Operation Filmmaker is a unique, multifaceted documentary about an Iraqi film student, Muthana Mohmed, who is brought to Prague by actor and director Liev Schreiber. Schreiber saw Muthana in an MTV documentary and decided to help the young filmmaker, whose film school was destroyed in the war, by inviting him to work on the set of Everything Is Illuminated. Director Nina Davenport was hired to document what was presumably a feel good story. But what transpires is a complex and unexpected series of events that makes for fascinating viewing.
At first, Muthana is given rather mundane tasks that he resents. Some of these tasks (getting coffee and snacks for the producers) would seem ridiculous to someone coming from a war torn nation. Although he seems ungrateful, one can imagine his disappointment in being brought to work on a Hollywood movie set only to be given such mundane and possibly demeaning tasks. However, he is given the opportunity to do some editing work which he blows off by going to a party. These two early situations set-up the push and pull of the film between Muthana’s self-destructive attitude and the exploitation of his situation by many of the people involved in “saving” him from Iraq.
Operation Filmmaker takes off in an unexpected direction when Muthana’s work on Everything Is Illuminated is finished. At first, he wants to go home, partly because he doesn’t see any other option despite being encouraged by friends and family to stay away from Iraq. When his visa is extended, Muthana suddenly changes his mind and decides to stay much to the apparent disappointment of his benefactors. This sudden change of plans becomes a burden for Davenport as well because she gets sucked into a story that no longer has a foreseeable conclusion.

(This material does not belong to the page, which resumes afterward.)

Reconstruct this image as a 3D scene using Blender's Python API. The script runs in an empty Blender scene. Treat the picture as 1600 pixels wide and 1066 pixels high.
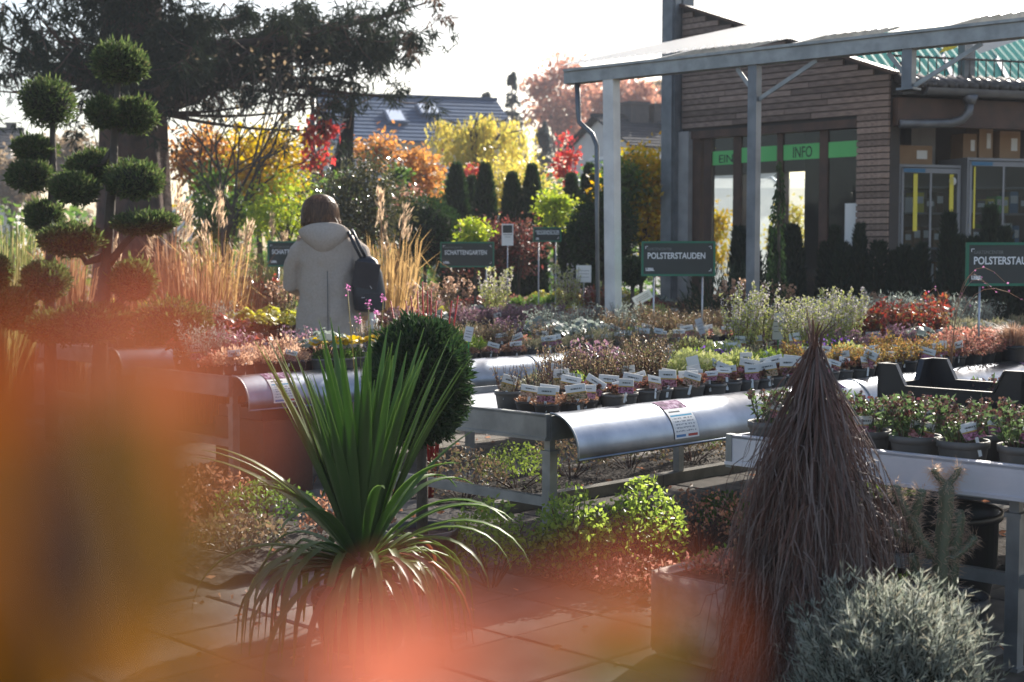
import bpy, bmesh, math, random
import numpy as np
from mathutils import Vector, Matrix

rng = random.Random(11)
nr = np.random.default_rng(11)
R = math.radians
sc = bpy.context.scene
COL = sc.collection

# ------------------------------------------------------------------ camera
F = 2222.0; CX, CY, HZ = 800.0, 533.0, 400.0
CAMH = 1.30
PITCH = math.atan((CY - HZ) / F)
cam_d = bpy.data.cameras.new('camera'); cam = bpy.data.objects.new('camera', cam_d); COL.objects.link(cam)
cam.location = (0, 0, CAMH); cam.rotation_euler = (math.pi / 2 - PITCH, 0, 0)
cam_d.sensor_width = 36; cam_d.lens = 36 * F / 1600
cam_d.clip_start = 0.02; cam_d.clip_end = 2000
cam_d.dof.use_dof = True; cam_d.dof.focus_distance = 5.9; cam_d.dof.aperture_fstop = 4.2
sc.camera = cam
# ------------------------------------------------------------------ sky, sun, exposure
SUN_AZ, SUN_EL = R(27), R(32)          # azimuth measured from +Y, negative = left
w = bpy.data.worlds.new("World"); sc.world = w; w.use_nodes = True
nt = w.node_tree; nt.nodes.clear()
sky = nt.nodes.new('ShaderNodeTexSky'); sky.sky_type = 'NISHITA'; sky.sun_disc = False
sky.sun_elevation = SUN_EL; sky.sun_rotation = SUN_AZ
sky.air_density = 1.0; sky.dust_density = 2.5; sky.ozone_density = 1.0
bg = nt.nodes.new('ShaderNodeBackground'); bg.inputs[1].default_value = 0.105
wo = nt.nodes.new('ShaderNodeOutputWorld')
nt.links.new(sky.outputs[0], bg.inputs[0]); nt.links.new(bg.outputs[0], wo.inputs[0])
sun_d = bpy.data.lights.new('sun', 'SUN'); sun = bpy.data.objects.new('sun', sun_d); COL.objects.link(sun)
sun_d.energy = 5.0; sun_d.angle = R(0.55); sun_d.color = (1.0, 0.93, 0.82)
sdir = Vector((math.sin(SUN_AZ) * math.cos(SUN_EL), math.cos(SUN_AZ) * math.cos(SUN_EL), math.sin(SUN_EL)))
sun.rotation_euler = sdir.to_track_quat('Z', 'Y').to_euler(); sun.location = (0, 0, 30)
sc.view_settings.view_transform = 'Standard'; sc.view_settings.look = 'None'
sc.view_settings.exposure = 1.2; sc.view_settings.gamma = 1.0
sc.view_settings.use_curve_mapping = False
sc.render.engine = 'CYCLES'
cy = sc.cycles
cy.use_denoising = True
cy.max_bounces = 7; cy.diffuse_bounces = 3; cy.glossy_bounces = 3; cy.transmission_bounces = 5
cy.transparent_max_bounces = 12; cy.volume_bounces = 0
cy.sample_clamp_indirect = 6.0; cy.caustics_reflective = False; cy.caustics_refractive = False

# ------------------------------------------------------------------ coordinates
def pt(px, py, D):
    """photo pixel + forward distance -> world point"""
    rx = (px - CX) / F; ry = -(py - CY) / F
    c, s = math.cos(PITCH), math.sin(PITCH)
    d = Vector((rx, c + ry * s, -s + ry * c))
    t = D / d.y
    return Vector((d.x * t, D, CAMH + d.z * t))
Q = math.sqrt(0.5)
def g(u, v, z=0.0):
    """garden grid: u runs right and away, v runs left and away"""
    return Vector(((u - v) * Q, (u + v) * Q, z))

# ------------------------------------------------------------------ mesh builder
class MB:
    def __init__(s):
        s.v = []; s.n = 0; s.fl = []; s.ft = []; s.mi = []; s.uv = []; s.has_uv = False; s.sm = []
    def _add(s, verts, faces, m=0, smooth=False, uvs=None):
        b = s.n
        verts = np.asarray(verts, dtype=np.float64).reshape(-1, 3)
        s.v.append(verts); s.n += len(verts)
        for i, f in enumerate(faces):
            s.fl.append(np.asarray(f, dtype=np.int64) + b); s.ft.append(np.array([len(f)])); s.mi.append(np.array([m]))
            s.sm.append(np.array([smooth]))
            s.uv.append(np.asarray(uvs[i], dtype=np.float64) if uvs is not None else np.zeros((len(f), 2)))
        if uvs is not None: s.has_uv = True
        return s
    def polys(s, arr, m=0, smooth=False):
        arr = np.asarray(arr)
        N, K = arr.shape[0], arr.shape[1]
        if N == 0: return s
        b = s.n
        s.v.append(arr.reshape(-1, 3)); s.n += N * K
        s.fl.append(np.arange(N * K) + b); s.ft.append(np.full(N, K)); s.mi.append(np.full(N, m)); s.sm.append(np.full(N, smooth))
        s.uv.append(np.zeros((N * K, 2)))
        return s
    def obox(s, c, ax, ay, az, m=0):
        c = np.array(c, float); ax, ay, az = (np.array(a, float) for a in (ax, ay, az))
        vs = [c + i * ax + j * ay + k * az for k in (-1, 1) for j in (-1, 1) for i in (-1, 1)]
        return s._add(vs, [(0, 2, 3, 1), (4, 5, 7, 6), (0, 1, 5, 4), (2, 6, 7, 3), (0, 4, 6, 2), (1, 3, 7, 5)], m)
    def box(s, x0, x1, y0, y1, z0, z1, m=0):
        return s.obox(((x0 + x1) / 2, (y0 + y1) / 2, (z0 + z1) / 2), ((x1 - x0) / 2, 0, 0), (0, (y1 - y0) / 2, 0), (0, 0, (z1 - z0) / 2), m)
    def bar(s, a, b, w, h=None, m=0):
        a = Vector(a); b = Vector(b); h = h or w
        d = (b - a); L = d.length; d.normalize()
        up = Vector((0, 0, 1)) if abs(d.z) < .95 else Vector((0, 1, 0))
        x = d.cross(up).normalized(); y = x.cross(d)
        return s.obox((a + b) / 2, d * L / 2, x * w / 2, y * h / 2, m)
    def tube(s, pts, rad, n=6, m=0, cap=True, smooth=True):
        P = [Vector(p) for p in pts]; k = len(P)
        rad = list(rad) if hasattr(rad, '__len__') else [rad] * k
        vs = []; x = None
        for i in range(k):
            d = (P[min(i + 1, k - 1)] - P[max(i - 1, 0)])
            if d.length < 1e-9: d = Vector((0, 0, 1))
            d.normalize()
            if x is None:
                up = Vector((0, 0, 1)) if abs(d.z) < .9 else Vector((1, 0, 0))
                x = d.cross(up).normalized()
            else:
                x = (x - d * x.dot(d)).normalized()
            y = d.cross(x)
            for j in range(n):
                a = 2 * math.pi * j / n
                vs.append(P[i] + (x * math.cos(a) + y * math.sin(a)) * rad[i])
        fs = []
        for i in range(k - 1):
            for j in range(n):
                fs.append((i * n + j, i * n + (j + 1) % n, (i + 1) * n + (j + 1) % n, (i + 1) * n + j))
        if cap: fs.append(tuple(reversed(range(n)))); fs.append(tuple((k - 1) * n + j for j in range(n)))
        return s._add([tuple(v) for v in vs], fs, m, smooth)
    def lathe(s, prof, n=16, c=(0, 0, 0), m=0, smooth=True, cap0=True, cap1=True):
        vs = []; k = len(prof)
        for r, z in prof:
            for j in range(n):
                a = 2 * math.pi * j / n
                vs.append((c[0] + r * math.cos(a), c[1] + r * math.sin(a), c[2] + z))
        fs = [(i * n + j, i * n + (j + 1) % n, (i + 1) * n + (j + 1) % n, (i + 1) * n + j) for i in range(k - 1) for j in range(n)]
        if cap0: fs.append(tuple(reversed(range(n))))
        if cap1: fs.append(tuple((k - 1) * n + j for j in range(n)))
        return s._add(vs, fs, m, smooth)
    def ell(s, c, r, nu=12, nv=8, m=0, jit=0.0, seed=0):
        rr = random.Random(seed); vs = []
        for i in range(nv + 1):
            t = math.pi * i / nv
            for j in range(nu):
                a = 2 * math.pi * j / nu; q = 1 + rr.uniform(-jit, jit)
                vs.append((c[0] + r[0] * q * math.sin(t) * math.cos(a), c[1] + r[1] * q * math.sin(t) * math.sin(a), c[2] + r[2] * q * math.cos(t)))
        fs = [(i * nu + j, (i + 1) * nu + j, (i + 1) * nu + (j + 1) % nu, i * nu + (j + 1) % nu) for i in range(nv) for j in range(nu)]
        return s._add(vs, fs, m, True)
    def mesh(s, name, mats):
        me = bpy.data.meshes.new(name)
        V = np.concatenate(s.v); L = np.concatenate(s.fl); T = np.concatenate(s.ft)
        me.vertices.add(len(V)); me.vertices.foreach_set('co', V.astype(np.float32).ravel())
        me.loops.add(len(L)); me.loops.foreach_set('vertex_index', L.astype(np.int32))
        me.polygons.add(len(T)); st = np.concatenate(([0], np.cumsum(T)[:-1]))
        me.polygons.foreach_set('loop_start', st.astype(np.int32))
        me.polygons.foreach_set('material_index', np.concatenate(s.mi).astype(np.int32))
        me.polygons.foreach_set('use_smooth', np.concatenate(s.sm).astype(bool))
        if s.has_uv:
            ul = me.uv_layers.new(name='UVMap'); ul.data.foreach_set('uv', np.concatenate(s.uv).astype(np.float32).ravel())
        for m in (mats if isinstance(mats, (list, tuple)) else [mats]): me.materials.append(m)
        me.update(calc_edges=True)
        return me
    def build(s, name, mats, parent=None, loc=None, rot=None):
        return link(name, s.mesh(name, mats), parent, loc, rot)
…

One of the issues with any documentary is the distance the filmmakers keep from their subjects. Operation Filmmaker opens as a conventional documentary but becomes something altogether different as Muthana provokes Davenport into giving advice and eventually financial support. Often, the intrusion of the director is often that, an intrusion. But in Operation Filmmaker, Davenport’s involvement speaks to the questionable ethics of the entire endeavor giving the film unexpected depth.